- EXERCISE INSTRUCTIONS
Locate all lines with the word "scene". Copy them.

- GIVEN INFORMATION
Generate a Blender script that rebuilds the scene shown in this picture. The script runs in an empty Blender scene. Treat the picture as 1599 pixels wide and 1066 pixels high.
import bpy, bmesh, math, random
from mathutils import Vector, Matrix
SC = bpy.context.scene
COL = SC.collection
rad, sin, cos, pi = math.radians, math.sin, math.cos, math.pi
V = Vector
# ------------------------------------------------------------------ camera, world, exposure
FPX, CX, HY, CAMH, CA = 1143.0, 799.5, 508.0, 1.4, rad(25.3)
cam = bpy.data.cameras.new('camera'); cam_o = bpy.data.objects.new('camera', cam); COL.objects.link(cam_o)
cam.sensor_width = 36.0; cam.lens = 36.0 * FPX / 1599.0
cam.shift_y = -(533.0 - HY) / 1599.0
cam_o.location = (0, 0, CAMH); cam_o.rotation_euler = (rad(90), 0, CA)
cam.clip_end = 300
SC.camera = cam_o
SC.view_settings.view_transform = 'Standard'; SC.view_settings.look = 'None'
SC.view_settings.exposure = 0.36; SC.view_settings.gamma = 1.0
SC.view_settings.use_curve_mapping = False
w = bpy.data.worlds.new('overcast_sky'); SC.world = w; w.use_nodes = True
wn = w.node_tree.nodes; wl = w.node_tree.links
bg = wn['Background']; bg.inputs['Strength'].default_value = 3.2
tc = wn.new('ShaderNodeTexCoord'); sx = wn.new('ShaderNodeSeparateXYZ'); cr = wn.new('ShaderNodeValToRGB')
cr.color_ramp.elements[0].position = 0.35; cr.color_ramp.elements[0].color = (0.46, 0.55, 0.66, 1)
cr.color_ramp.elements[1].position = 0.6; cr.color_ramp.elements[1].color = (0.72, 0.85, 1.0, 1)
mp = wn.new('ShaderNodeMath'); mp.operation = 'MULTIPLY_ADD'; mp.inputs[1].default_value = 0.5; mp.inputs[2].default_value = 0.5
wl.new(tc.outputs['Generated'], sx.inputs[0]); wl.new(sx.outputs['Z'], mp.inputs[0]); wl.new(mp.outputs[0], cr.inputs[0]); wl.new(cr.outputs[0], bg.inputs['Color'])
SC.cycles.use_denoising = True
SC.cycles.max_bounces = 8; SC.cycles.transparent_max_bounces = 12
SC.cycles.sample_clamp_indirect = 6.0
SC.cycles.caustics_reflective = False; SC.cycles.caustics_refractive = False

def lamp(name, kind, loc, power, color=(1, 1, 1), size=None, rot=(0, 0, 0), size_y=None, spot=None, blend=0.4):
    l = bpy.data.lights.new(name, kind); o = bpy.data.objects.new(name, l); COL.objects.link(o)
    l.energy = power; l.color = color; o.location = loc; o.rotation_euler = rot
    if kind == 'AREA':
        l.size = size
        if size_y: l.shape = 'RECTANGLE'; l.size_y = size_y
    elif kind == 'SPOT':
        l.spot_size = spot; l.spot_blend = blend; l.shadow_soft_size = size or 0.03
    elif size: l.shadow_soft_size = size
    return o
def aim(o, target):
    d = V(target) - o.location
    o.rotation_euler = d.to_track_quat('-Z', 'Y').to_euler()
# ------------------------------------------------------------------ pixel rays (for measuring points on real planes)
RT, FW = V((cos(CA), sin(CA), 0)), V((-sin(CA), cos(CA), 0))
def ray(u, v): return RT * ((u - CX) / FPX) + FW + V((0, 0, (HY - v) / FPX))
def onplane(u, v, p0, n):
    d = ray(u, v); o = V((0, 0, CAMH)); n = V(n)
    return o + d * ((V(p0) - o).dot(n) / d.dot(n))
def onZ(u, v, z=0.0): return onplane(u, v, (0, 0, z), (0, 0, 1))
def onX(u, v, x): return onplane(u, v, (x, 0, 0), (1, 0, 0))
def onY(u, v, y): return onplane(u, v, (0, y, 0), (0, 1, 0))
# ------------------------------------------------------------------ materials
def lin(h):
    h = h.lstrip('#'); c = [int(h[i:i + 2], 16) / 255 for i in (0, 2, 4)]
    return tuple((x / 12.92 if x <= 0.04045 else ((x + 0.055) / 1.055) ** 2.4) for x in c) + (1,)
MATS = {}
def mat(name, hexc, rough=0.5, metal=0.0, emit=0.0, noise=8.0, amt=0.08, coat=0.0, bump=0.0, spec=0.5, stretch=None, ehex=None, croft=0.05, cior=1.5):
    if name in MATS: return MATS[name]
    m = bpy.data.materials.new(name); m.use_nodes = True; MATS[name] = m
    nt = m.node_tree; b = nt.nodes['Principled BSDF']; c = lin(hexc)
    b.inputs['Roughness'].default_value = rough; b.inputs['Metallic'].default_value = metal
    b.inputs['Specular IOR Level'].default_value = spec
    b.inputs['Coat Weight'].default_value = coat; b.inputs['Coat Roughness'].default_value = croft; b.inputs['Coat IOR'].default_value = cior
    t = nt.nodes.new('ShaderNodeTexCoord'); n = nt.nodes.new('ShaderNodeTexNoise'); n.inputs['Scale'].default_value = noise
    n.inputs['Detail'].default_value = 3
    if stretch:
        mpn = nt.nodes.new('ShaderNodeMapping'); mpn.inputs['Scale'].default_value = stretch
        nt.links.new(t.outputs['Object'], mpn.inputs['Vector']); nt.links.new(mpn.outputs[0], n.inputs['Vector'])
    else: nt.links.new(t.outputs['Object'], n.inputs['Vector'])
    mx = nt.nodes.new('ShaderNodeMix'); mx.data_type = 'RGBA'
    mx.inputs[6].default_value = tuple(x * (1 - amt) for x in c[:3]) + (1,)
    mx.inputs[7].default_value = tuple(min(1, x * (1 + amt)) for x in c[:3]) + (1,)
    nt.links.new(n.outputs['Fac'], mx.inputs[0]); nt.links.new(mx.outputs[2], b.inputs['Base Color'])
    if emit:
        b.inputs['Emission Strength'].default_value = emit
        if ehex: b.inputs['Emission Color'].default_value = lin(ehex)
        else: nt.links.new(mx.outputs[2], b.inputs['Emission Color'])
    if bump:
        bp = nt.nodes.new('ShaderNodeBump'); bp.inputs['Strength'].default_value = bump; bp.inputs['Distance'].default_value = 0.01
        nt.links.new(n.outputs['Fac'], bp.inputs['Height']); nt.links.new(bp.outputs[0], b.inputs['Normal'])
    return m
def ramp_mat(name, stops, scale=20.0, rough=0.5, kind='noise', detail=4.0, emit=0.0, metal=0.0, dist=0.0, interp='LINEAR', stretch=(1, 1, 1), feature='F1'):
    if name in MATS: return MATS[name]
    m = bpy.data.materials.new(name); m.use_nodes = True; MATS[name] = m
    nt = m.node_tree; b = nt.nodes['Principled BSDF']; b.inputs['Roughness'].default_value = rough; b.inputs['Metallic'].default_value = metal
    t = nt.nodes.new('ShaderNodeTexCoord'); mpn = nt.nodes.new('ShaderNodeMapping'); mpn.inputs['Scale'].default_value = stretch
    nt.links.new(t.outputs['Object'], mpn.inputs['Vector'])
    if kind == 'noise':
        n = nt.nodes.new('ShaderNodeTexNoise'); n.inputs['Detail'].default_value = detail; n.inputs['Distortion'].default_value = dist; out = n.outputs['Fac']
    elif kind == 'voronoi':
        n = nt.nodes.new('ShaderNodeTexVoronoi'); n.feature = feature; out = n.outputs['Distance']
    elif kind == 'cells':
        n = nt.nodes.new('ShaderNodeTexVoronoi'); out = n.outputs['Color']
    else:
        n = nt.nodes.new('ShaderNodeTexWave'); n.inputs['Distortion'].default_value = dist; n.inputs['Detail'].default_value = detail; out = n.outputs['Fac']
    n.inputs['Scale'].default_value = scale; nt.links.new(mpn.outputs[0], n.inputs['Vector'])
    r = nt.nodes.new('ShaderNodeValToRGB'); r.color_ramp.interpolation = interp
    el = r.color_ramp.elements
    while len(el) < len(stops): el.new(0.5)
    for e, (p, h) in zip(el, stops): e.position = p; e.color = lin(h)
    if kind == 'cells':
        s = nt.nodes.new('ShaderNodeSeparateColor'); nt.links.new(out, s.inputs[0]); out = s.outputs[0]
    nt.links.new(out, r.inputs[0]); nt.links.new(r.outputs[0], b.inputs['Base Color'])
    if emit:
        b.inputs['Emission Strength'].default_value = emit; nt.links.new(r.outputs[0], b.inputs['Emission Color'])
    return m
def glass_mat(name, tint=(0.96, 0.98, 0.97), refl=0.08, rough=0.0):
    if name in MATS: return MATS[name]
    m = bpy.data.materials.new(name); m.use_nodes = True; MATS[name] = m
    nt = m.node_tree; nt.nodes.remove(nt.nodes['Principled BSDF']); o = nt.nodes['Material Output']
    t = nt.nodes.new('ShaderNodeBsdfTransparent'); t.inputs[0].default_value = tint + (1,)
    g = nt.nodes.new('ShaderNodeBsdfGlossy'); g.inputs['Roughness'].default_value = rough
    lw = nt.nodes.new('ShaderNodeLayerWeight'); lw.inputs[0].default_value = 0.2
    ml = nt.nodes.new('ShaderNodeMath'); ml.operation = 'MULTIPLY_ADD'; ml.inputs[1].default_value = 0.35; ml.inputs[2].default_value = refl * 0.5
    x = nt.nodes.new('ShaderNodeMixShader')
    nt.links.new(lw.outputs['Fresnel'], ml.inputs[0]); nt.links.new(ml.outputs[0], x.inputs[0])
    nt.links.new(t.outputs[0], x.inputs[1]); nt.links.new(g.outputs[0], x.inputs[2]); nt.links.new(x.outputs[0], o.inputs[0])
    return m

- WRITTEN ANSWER
Generate a Blender script that rebuilds the scene shown in this picture. The script runs in an empty Blender scene. Treat the picture as 1599 pixels wide and 1066 pixels high.
SC = bpy.context.scene